A RESOLUTION TO THE DISAGREEMENT ABOUT SACRED SEX ?

In Dom's blog, Rosemarie posted a link to this passage from the Summa Theological where you will find:

This is what Augustine means by the words quoted, which do not exclude intensity of pleasure from the state of innocence, but ardor of desire and restlessness of the mind. Therefore continence would not have been praiseworthy in the state of innocence, whereas it is praiseworthy in our present state, not because it removes fecundity, but because it excludes inordinate desire. In that state fecundity would have been without lust.


Reply to Objection 4. As Augustine says (De Civ. Dei xiv, 26): In that state "intercourse would have been without prejudice to virginal integrity; this would have remained intact, as it does in the menses. And just as in giving birth the mother was then relieved, not by groans of pain, but by the instigations of maturity; so in conceiving, the union was one, not of lustful desire, but of deliberate action."

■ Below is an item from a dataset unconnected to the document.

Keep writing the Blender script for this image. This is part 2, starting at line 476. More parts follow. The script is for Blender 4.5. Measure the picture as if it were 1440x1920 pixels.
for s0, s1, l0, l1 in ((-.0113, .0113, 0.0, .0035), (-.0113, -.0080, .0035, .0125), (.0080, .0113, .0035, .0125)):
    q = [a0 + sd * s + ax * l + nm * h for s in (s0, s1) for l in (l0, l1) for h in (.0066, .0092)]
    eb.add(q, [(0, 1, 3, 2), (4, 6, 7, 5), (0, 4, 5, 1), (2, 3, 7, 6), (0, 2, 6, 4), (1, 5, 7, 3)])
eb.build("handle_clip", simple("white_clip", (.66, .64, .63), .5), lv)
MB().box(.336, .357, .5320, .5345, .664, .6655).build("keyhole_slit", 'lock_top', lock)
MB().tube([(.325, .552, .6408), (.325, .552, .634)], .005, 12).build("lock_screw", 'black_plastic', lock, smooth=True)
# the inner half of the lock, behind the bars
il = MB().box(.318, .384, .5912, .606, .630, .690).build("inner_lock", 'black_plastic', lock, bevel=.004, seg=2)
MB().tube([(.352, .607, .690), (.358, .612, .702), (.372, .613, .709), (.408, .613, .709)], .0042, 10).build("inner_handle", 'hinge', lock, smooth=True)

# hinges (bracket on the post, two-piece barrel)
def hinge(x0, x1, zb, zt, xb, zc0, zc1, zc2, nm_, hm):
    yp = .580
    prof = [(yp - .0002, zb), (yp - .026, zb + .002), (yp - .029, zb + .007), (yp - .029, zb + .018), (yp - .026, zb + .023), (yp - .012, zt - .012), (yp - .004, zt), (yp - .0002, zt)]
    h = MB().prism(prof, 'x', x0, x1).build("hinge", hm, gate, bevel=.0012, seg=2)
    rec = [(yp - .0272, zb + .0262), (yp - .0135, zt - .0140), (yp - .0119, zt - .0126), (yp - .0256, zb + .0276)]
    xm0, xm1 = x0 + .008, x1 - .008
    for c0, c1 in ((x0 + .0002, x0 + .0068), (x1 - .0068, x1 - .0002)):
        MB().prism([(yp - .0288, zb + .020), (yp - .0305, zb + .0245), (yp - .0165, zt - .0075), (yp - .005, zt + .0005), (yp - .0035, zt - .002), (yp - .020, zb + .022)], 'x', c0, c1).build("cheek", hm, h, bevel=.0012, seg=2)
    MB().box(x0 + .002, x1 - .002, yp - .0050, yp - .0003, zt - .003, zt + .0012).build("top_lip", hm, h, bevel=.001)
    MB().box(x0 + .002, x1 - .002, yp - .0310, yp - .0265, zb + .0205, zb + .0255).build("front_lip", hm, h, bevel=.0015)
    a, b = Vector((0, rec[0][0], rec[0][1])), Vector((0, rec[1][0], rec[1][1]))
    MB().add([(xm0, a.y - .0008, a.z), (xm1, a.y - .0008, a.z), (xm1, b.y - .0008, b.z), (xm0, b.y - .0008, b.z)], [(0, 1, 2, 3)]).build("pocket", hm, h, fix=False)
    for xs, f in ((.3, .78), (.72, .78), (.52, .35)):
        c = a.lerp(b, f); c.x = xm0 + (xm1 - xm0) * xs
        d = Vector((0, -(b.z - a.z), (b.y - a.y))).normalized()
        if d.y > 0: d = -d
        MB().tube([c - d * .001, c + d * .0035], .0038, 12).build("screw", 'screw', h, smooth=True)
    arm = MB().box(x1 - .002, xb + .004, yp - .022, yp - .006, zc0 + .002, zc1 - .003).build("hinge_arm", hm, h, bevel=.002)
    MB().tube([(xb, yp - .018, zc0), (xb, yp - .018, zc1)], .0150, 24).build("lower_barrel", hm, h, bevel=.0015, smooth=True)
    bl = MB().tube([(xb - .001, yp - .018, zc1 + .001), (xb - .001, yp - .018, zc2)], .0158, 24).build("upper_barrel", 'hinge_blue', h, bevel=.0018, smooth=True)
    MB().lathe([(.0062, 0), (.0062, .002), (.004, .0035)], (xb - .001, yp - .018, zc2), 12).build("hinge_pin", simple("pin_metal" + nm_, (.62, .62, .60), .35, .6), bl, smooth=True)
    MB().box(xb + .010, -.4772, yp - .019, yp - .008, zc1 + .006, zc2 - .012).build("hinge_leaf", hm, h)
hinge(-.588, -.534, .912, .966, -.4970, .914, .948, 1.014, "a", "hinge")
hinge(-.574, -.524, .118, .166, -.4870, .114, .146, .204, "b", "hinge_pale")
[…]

If sexual relations prior to the fall were more like those in the animal kingdom, always expected to be generative and not intended to be unitive, then it would be reasonable to see them as sacred because God has a hand in the creation of new human life.

If that were true, and the fall brought about erotic interest in the sex act, which was subsequently regulated in marriage, and then called "unitive" at Vatican II, relations since the fall could no longer be considered sacred. The act would not change, but man's perception of the act and reaction to it would have changed.

This, of course, would still not make sexual relations "sacred" today. God would still be held apart from the carnal desire for the unitive act. That carnal act would be more akin to eating dessert, i.e., profane, than to that which we call sacred, its morality when engaged in within marriage notwithstanding.